Under the EU proposal, the commission argues that companies would benefit from a one-stop-shop system for filing their tax returns, saving businesses across the EU 7% or €700 million in compliance costs. Offsetting losses in one country against profits in another under the scheme — cross-border tax relief — would save companies €1.3 billion.
It would be much easier, they say, than companies having to deal with each tax authority in each country in which they are based.
Businesses looking to expand cross-border would benefit by up to €1bn in savings and overall it would make the EU much more attractive for foreign investors.
It would not harmonise tax rates as once the tax is collected, it would be distributed to the countries where the companies are located according to where the assets, labour and sales are and be taxed according to that country’s rate.
It would be optional for companies to use and optional for countries to adopt.
But Brian Keegan still believes that a common consolidated corporate tax base is not a runner.
He explains that it’s the wrong answer to the right question — that of tax competitiveness in the EU as a whole.
The idea of having a single tax system for a corporate group located in different member states arose first more than a decade ago when two problems were prevalent — trapped losses and transfer pricing.
The first was resolved by the European Court of Justice that has obliged member states to legislate so companies can offset losses in one member state against profits in another.
The second has been resolved by pressure from the OECD and most of their member countries, which includes Ireland, have introduced legislation to deal with this.
But the concept of CCCTB is fatally flawed, Mr Keegan believes, because he argues that if a corporate group has one company outside the EU, the system will not work. And finally, he says, with tax revenue falling because of the financial crisis, this is not the time for the EU to begin experimenting with new corporate tax structures.

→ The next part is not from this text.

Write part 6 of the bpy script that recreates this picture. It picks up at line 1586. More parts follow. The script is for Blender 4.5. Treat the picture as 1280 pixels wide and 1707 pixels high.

The method devised to distribute the tax take would not, he argues, benefit Ireland. The country would not win under the division by capital and assets, it would certainly lose out of the sales section because we do not have the population size but it would gain under the employment heading for goods and services produced in the country. “We do not know how much Ireland would lose out but we believe we have significantly more to lose under it,” he said.
While the EU may decide in the end not to introduce the CCCTB, in the meantime the whole discussion and the rhetoric from France and Germany is having a bad effect on Ireland’s reputation, he warns. “Our members are telling us this is dangerous because firms are asking how long will with 12.5% tax rate continue for.”

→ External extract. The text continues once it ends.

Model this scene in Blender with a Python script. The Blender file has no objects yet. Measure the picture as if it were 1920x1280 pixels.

Europe does have a problem on the world stage when it comes to making it easy for companies to pay their tax — Ireland is rated number seven in the world according to the World Bank, and is the only European country in the top 10.
But Mr Keegan says that introducing the CCCTB is not the way to resolve it. The EU has already devised a structure to solve such problems with the Code of Conduct for business tax it set up some years ago. It is time that the group responsible for implementing this code now reviewed the tax system in each country, not just the tax legislation but the whole system of allowances and how companies qualify for them, said Mr Keegan.
Mr Semeta has said he will review this code, but whether he will have the courage to do it in the way the Chartered Accountants of Ireland suggest is another question.